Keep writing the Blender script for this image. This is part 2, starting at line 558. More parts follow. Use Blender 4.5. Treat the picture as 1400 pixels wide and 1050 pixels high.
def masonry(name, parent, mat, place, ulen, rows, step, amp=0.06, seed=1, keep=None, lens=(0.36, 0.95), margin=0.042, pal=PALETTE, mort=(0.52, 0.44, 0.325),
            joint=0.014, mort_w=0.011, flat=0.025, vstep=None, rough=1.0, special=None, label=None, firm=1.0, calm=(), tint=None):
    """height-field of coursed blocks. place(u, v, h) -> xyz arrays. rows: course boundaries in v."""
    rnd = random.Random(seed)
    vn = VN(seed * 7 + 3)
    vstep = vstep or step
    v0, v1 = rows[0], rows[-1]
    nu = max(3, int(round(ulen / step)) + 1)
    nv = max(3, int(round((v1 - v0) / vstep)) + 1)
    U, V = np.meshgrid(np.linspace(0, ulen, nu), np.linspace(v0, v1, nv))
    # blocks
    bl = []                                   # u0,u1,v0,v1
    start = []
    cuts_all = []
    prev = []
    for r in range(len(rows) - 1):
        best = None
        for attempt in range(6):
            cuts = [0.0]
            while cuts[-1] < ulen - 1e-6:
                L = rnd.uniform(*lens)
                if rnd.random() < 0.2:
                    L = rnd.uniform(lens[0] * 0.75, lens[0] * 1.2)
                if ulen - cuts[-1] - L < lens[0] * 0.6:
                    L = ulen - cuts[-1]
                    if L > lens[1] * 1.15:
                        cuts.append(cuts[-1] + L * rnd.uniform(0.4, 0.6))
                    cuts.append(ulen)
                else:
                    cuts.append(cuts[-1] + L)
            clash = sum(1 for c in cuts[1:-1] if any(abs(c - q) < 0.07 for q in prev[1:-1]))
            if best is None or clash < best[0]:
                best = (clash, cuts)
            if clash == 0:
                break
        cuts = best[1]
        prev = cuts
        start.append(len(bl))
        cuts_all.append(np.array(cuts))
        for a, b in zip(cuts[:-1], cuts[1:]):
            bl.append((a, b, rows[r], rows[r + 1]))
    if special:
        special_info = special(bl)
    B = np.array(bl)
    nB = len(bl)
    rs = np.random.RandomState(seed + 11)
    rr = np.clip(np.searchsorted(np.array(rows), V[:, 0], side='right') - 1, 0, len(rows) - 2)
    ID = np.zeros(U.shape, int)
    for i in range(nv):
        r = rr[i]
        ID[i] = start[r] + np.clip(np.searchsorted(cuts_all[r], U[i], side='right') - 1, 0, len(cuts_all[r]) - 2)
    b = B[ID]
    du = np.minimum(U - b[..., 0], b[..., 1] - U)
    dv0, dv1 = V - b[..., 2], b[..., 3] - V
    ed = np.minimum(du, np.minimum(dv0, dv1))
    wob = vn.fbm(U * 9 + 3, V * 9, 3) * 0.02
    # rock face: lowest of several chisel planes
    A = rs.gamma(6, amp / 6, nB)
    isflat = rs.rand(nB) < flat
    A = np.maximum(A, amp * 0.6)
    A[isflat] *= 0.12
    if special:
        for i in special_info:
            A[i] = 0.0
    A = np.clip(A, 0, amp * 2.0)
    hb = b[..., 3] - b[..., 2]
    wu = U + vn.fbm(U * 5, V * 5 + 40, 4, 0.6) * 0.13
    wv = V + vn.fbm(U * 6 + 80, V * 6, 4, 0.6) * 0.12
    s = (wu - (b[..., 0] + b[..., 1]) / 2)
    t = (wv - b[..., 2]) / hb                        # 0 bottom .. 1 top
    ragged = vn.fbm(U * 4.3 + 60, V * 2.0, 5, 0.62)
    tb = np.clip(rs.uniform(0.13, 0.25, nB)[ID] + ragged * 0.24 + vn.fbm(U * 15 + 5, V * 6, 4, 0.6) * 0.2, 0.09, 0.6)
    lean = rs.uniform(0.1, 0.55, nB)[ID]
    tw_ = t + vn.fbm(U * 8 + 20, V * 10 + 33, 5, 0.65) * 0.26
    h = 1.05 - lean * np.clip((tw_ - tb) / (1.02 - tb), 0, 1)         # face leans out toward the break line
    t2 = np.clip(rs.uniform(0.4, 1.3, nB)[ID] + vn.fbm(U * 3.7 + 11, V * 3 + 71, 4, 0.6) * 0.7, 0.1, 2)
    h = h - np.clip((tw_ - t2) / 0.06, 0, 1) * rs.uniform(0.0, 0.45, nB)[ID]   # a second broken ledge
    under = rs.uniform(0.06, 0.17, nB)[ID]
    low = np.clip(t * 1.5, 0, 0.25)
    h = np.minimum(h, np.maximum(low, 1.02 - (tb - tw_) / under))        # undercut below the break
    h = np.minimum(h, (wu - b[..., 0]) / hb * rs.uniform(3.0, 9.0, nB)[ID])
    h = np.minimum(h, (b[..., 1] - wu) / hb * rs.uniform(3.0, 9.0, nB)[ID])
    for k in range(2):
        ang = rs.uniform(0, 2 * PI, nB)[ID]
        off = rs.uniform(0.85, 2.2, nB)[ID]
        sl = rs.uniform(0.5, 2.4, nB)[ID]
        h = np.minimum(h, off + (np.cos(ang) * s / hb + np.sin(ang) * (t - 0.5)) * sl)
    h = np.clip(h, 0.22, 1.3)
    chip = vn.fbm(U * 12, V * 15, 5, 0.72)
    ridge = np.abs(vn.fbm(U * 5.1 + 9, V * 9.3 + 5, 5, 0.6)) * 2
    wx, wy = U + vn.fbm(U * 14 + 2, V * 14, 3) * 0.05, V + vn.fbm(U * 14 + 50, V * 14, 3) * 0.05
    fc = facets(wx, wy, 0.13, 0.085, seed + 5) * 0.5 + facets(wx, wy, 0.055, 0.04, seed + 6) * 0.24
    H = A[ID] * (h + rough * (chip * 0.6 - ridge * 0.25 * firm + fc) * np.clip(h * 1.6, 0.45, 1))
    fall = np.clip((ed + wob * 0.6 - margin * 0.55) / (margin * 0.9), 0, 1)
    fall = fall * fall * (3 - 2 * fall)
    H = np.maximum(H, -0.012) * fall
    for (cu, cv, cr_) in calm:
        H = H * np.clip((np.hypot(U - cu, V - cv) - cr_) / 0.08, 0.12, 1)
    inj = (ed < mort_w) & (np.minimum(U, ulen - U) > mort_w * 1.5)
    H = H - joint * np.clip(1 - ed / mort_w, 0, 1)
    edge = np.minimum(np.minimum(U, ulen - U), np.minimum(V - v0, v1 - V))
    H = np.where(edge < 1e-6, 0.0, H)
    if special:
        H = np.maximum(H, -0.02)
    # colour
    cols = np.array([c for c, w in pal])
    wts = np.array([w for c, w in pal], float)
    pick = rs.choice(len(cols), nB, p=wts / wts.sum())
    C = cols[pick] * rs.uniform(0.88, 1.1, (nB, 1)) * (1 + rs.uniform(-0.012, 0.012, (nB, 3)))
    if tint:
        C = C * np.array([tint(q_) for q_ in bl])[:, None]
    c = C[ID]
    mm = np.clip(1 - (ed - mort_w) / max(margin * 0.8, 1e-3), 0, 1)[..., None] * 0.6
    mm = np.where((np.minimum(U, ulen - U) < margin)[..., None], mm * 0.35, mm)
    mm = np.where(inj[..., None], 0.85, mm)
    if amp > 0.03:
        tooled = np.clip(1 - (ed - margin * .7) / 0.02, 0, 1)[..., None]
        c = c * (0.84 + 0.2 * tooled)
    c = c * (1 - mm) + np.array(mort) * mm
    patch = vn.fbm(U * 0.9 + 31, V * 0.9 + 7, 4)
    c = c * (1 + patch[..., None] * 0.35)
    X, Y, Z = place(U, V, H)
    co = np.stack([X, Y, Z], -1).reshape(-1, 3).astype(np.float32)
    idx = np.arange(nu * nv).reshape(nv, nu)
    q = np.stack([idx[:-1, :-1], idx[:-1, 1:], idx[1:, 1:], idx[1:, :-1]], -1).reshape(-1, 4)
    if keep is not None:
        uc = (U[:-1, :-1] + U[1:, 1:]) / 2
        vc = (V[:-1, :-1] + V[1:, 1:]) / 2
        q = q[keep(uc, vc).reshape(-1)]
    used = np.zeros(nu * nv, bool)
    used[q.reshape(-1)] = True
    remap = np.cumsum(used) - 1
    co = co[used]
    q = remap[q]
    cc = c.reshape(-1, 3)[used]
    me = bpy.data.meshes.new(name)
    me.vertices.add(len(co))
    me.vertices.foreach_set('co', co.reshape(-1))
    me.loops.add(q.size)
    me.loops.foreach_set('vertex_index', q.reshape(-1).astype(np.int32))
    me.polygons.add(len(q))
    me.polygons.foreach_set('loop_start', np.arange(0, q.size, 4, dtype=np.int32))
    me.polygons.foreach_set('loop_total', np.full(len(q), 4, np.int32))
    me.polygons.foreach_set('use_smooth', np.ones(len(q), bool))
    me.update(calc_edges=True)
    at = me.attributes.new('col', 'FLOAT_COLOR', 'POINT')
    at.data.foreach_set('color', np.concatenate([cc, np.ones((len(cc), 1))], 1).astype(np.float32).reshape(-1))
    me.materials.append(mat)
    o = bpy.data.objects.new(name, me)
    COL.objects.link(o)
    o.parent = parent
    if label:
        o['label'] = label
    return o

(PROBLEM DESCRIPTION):
Determine how many lines of the data contain "tint" and give nothing but that number.

(ANSWER TO THIS TASK):
3